Zhenya Strigalev – Smiling Organizm
(Whirlwind Recordings WR4624. CD review by Chris Parker)
An irresistibly lively but musicianly album from a stellar band.
(Whirlwind Recordings WR4624. CD review by Chris Parker)
Having spent the five years since his graduation from London’s Royal Academy of Music commuting between the London and New York jazz scenes, altoist Zhenya Strigalev might have been expected to people his fifth album as leader with musically compatible souls, and his choices are indeed irreproachable.
Strigalev has a penchant for both blazing post-bop acoustic jazz, and for imaginative funk, so lining up both upright bassist Larry Grenadier and electric bassist Tim Lefebvre was eminently sensible; pianist Liam Noble is an inexhaustibly inventive soloist in both modes, and drummer Eric Harland is as at home with the contemplative, relatively straightahead jazz of Charles Lloyd as he is with the multi-hued sound of Joshua Redman.

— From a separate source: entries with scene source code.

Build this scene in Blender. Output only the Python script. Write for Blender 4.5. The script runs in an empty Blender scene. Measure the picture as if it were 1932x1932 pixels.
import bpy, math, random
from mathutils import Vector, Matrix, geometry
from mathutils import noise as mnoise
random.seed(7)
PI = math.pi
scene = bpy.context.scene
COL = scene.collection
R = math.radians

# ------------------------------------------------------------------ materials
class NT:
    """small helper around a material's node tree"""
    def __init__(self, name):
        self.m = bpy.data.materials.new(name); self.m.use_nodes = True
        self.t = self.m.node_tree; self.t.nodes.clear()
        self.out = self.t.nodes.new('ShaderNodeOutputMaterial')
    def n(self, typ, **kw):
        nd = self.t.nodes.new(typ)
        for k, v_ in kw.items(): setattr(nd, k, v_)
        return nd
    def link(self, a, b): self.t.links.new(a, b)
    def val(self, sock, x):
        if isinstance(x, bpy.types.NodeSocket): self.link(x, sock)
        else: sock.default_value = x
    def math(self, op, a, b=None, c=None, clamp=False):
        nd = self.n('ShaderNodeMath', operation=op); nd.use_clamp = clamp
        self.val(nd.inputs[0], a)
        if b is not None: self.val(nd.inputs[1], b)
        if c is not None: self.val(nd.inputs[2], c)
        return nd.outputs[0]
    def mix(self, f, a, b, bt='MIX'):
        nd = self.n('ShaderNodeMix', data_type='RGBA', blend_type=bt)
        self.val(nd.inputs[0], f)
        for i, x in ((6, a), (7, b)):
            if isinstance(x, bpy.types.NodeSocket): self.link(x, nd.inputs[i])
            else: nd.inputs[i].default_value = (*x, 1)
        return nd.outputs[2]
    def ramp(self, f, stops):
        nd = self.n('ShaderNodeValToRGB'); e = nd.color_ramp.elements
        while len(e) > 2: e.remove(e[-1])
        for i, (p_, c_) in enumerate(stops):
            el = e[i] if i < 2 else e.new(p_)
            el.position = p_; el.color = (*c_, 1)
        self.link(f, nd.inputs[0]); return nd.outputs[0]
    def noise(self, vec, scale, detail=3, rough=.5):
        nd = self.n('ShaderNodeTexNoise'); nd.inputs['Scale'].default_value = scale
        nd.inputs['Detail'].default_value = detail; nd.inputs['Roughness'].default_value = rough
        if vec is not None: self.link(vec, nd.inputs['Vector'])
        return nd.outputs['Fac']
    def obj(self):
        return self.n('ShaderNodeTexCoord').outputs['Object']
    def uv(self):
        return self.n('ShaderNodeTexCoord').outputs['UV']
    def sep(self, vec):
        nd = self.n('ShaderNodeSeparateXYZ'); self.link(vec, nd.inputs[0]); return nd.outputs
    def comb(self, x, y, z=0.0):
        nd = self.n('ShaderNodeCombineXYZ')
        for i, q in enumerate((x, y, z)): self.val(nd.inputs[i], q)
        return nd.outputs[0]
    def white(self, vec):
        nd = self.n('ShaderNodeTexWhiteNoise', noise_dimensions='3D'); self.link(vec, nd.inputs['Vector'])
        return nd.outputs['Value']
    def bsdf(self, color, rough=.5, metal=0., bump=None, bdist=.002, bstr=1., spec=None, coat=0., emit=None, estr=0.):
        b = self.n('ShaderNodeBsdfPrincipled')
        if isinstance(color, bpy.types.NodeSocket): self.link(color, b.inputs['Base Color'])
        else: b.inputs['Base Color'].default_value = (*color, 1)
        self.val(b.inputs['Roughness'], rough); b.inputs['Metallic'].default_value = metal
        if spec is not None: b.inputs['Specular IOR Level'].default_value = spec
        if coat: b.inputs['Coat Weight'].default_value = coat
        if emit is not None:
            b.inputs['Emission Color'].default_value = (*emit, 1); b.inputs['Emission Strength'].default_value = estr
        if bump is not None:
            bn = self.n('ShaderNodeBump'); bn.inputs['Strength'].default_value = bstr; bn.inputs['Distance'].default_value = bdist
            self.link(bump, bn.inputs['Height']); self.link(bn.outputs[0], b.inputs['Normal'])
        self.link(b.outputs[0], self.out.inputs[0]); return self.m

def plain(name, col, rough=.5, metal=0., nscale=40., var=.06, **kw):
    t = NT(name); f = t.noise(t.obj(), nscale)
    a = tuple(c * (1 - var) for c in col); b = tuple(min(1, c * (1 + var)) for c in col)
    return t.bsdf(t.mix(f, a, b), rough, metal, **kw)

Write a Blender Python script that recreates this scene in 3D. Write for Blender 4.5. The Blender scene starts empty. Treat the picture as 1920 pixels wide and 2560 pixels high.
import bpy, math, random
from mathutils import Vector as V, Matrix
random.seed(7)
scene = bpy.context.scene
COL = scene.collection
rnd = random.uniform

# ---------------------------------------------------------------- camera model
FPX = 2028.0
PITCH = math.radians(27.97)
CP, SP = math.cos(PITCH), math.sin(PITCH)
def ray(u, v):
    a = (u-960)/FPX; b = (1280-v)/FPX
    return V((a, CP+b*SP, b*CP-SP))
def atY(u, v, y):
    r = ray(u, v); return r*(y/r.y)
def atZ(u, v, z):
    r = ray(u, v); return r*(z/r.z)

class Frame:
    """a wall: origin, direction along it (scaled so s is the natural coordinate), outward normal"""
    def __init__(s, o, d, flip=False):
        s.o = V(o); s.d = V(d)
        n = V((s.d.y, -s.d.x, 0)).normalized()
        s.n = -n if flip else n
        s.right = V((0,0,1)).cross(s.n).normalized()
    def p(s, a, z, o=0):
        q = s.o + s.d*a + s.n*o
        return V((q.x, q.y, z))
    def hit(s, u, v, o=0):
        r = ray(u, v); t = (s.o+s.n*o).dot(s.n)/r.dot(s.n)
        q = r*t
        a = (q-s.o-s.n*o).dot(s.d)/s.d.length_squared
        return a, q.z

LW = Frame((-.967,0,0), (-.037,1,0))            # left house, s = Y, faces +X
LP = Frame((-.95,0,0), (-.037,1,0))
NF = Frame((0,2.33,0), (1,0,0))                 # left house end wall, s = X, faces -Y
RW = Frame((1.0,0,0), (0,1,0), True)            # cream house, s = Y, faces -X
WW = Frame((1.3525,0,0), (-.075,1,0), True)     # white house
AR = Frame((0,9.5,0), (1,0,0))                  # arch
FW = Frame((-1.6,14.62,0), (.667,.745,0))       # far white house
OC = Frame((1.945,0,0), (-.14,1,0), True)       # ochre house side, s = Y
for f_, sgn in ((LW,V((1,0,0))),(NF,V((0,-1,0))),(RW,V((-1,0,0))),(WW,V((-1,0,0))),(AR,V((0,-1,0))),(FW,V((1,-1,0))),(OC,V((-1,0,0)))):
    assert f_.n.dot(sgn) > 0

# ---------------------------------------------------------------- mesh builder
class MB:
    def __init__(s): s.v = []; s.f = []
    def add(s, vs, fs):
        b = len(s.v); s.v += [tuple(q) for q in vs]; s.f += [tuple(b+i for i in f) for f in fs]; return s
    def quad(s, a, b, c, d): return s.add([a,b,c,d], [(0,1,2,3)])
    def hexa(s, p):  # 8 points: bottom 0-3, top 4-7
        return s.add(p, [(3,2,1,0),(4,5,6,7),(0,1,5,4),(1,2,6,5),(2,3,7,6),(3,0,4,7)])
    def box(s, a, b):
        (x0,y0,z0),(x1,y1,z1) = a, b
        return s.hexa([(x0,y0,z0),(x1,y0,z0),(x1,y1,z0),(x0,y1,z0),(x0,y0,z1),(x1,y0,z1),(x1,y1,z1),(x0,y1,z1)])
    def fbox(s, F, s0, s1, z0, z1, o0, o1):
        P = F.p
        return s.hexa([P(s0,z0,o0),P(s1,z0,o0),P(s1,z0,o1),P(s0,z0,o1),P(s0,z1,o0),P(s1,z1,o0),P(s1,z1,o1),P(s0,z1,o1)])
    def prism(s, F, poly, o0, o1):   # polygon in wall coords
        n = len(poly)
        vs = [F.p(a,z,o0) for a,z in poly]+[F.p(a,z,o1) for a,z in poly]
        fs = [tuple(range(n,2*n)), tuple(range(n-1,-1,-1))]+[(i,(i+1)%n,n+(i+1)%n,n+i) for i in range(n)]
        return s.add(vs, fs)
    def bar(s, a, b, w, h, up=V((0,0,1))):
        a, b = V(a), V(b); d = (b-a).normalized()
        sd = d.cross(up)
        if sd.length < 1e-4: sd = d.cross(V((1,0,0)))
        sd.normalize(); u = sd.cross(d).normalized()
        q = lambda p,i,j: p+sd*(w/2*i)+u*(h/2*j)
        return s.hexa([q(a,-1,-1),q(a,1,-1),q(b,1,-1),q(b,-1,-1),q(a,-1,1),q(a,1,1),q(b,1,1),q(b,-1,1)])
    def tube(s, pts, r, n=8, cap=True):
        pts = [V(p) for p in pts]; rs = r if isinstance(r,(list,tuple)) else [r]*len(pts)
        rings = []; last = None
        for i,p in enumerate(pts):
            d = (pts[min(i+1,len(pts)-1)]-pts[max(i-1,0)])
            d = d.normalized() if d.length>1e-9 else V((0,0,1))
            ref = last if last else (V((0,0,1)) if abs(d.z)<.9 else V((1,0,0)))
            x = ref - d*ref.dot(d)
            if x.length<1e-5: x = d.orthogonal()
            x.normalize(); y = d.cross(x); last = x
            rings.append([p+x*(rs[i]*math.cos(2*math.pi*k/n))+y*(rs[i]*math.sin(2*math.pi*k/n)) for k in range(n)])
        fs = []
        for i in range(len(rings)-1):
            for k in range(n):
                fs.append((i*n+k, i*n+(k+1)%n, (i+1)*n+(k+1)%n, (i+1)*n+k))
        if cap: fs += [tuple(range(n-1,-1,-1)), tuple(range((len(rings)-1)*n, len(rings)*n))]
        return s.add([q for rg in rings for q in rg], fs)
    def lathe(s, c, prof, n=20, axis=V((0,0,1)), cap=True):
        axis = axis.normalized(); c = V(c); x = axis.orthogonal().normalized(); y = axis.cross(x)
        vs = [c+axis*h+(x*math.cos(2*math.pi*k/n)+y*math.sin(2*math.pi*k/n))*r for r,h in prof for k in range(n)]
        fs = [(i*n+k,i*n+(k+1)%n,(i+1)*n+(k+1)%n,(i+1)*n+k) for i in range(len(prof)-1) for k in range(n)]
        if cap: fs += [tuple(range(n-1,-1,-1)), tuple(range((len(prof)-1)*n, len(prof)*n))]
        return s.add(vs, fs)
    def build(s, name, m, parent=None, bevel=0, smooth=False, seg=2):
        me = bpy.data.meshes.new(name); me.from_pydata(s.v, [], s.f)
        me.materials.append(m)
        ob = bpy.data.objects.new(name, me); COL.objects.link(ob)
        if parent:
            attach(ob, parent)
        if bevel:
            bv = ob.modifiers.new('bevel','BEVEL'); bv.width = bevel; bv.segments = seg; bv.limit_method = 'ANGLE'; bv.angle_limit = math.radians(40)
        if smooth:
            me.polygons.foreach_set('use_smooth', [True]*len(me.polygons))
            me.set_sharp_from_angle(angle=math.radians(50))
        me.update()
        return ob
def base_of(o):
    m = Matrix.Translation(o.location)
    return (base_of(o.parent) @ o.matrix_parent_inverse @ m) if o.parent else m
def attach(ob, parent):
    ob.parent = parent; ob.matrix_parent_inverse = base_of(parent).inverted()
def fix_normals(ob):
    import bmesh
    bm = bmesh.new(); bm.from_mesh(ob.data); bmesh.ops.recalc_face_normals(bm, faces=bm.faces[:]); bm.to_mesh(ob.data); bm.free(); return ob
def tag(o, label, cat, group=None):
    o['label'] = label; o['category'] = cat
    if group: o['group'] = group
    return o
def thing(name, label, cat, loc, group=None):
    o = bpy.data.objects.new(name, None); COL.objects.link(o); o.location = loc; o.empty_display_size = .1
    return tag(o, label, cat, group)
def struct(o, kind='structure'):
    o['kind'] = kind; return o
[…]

With vibrant trumpeter Vitaly Golovnev proving to be a telling front-line foil for the dry-toned, sinuous flair of the leader, the band is perfectly equipped to deal with a varied, consistently lively (sometimes downright perky) set of Strigalev originals, plus a thorough deconstruction of the old Kenny Ball staple, (composed in 1955 as the song ‘Leningrad Nights’), ‘Midnight in Moscow’.
Whirlwind Recordings seem to specialise in intense, passionate music that calls upon all the virtuosity and commitment of its participants, and Smiling Organizm fits right into the ‘house style’: the solo strengths of Strigalev, Golovnev and Noble (the last particularly impressive in the funky jam that is ‘Permandent’, but also adept at firing off characteristically succinct, pithy solos in more overtly jazz-based material) are what immediately impress in this fiery collection, but the propulsive strength of the bassists and the resourcefulness of Harland are the glue that binds the whole together.
An irresistibly lively but musicianly album from a stellar band.